Religion and Christianity are not the same.
And maybe that’s what we’ve done. Perhaps we have made holiness a religion. We have definitely made it into something it is not. We tend to do that with a lot of things.
I always knew that the Bible taught about holiness and that it was good, but I never completely understood how that was done. Was it a self-help thing? Was there a prescribed checklist I was supposed to work through to reach a holier status?
How many times do holy people attend church each week? Do holy people cuss? Can holy people be depressed or struggle with anxiety? Do holy people drink alcohol? Do holy people only say kind things about the church and never call out the wrongs? Do holy people respect the pastor and his position and never question it?
What are the levels of holiness, and who decides what those are? I’ve known a lot of people who thought their level of holiness was quite high. They had checked all the religious holy boxes.
I came across this quote by Tim Keller: “Helplessness, not holiness, is the first step to accessing the presence of God.”
Lisa Harper worded it differently by saying, “The first step to intimacy with Jesus is not holiness, but helplessness.”
Those words really hit me hard when I read them. So much so that I wrote them down and have kept them in my notes.
Jesus isn’t asking me to help myself become better to draw close to Him. Instead, He wants me to realize that I am helpless, and that helplessness draws me closer to Him.
To be holy means to be different and set apart.
It’s not so much about behavior. And I’m not saying there aren’t behaviors we can work on, there certainly are, but that’s not the point of holiness.
It’s about who you are, not what you are.
Or maybe it would be better said that it’s not about who you are but instead whose you are.
It’s God that purifies and sets us apart.
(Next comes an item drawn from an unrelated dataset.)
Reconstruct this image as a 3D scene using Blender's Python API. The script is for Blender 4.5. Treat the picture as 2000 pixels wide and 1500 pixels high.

It’s not something that we do through our own power.
God says draw close to me, and I will draw close to you… Not clean yourself up first, and then I will draw close to you.
I can’t give myself a fresh, blank slate every morning… Nope, I’m still beating myself up over something I’ve said or done. Maybe something I forgot or didn’t get done that day. I am hard on myself.
I beat myself up more than I care to admit.
If how I thought of myself was the standard, I would’ve given up on Christianity a long time ago. Because on my own, I can’t make the cut.
But HIS mercies… HIS mercies are new every single morning. He is faithful. I am helpless…
It is not my striving to do better and be better that draws me close to Jesus; it’s me realizing that I can’t do it on my own.
To be more like Him, I need more of Him…
I have to realize my helplessness…
I have to trust Him, not myself.
My Mamaw used to say that every night before going to bed, she would lay all of her burdens and worries at the feet of Jesus. And then she laughed and told me that as hard as she tried not to, she always found that she picked it all back up the next morning and tried to carry it again on her own.
As good of a Christian woman as my sweet Mamaw was and as humble and kind as I always knew her to be… she was helpless in her human state. Jesus knew she couldn’t carry it alone. He knew when she gave all her burdens to Him the night before, her human tendency would be to worry about it again the next day. Then she would come to Him again the next night and the next night… and that’s ok because she knew who could help her carry those burdens, and HIS mercies were new…
My little pups will run out the door again in the morning. They will get excited, bark and run, and chase their squirrel… they will forget that they just did the same thing the day before and the day before…
They teach me a lesson every day. Each day is new. Each day is a gift, and it’s all because of His mercy.
Jesus knows I’m going to mess up, and when I do, He is waiting with open arms to show me the mercy I don’t deserve.
That, my friends, is the essence of the Gospel message.